Quatre risques en particulier ont été mentionnés lors des débats : la sédentarité, la dégradation du sommeil, de la vue et les troubles de l’apprentissage et du langage. Quatre ans après qu’une proposition de loi similaire a reçu un avis défavorable du gouvernement au Sénat, que ce dernier justifiait par le « manque de données scientifiques » la nocivité des écrans sur les enfants, un consensus politique semble désormais être établi.
Devant les député·es, Charlotte Caubel, la secrétaire d’État chargée de l’Enfance, s’est ainsi référée plusieurs fois à un avis du Haut Conseil de la Santé Publique (HCSP) recommandant de proscrire l’usage des écrans avant trois ans si les conditions d’une interaction parentale ne sont pas réunies. Et la secrétaire d’État de conclure : « Seuls des esprits mal informés ou de mauvaise foi prétendent que nous ne savons rien des risques pour les enfants. »

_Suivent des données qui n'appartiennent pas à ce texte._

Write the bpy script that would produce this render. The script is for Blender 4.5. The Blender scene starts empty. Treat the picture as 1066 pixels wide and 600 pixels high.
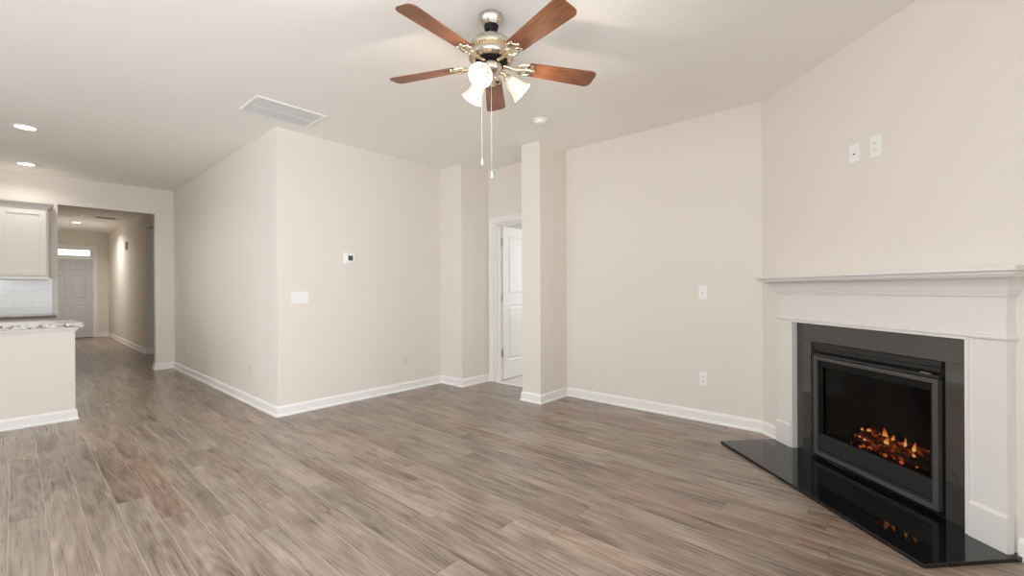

Cette algarade laisse entrevoir les braises encore chaudes d’une controverse agitant depuis cinq ans un petit monde de scientifiques, médecins et associations. En insistant sur la « dimension quantitative » de la consommation d’écrans, et non sur la question des bons et mauvais usages numériques, la politique nationale de prévention adoptée en première lecture par les législateur·rices ne risque pas d’éteindre la flamme de cette polémique.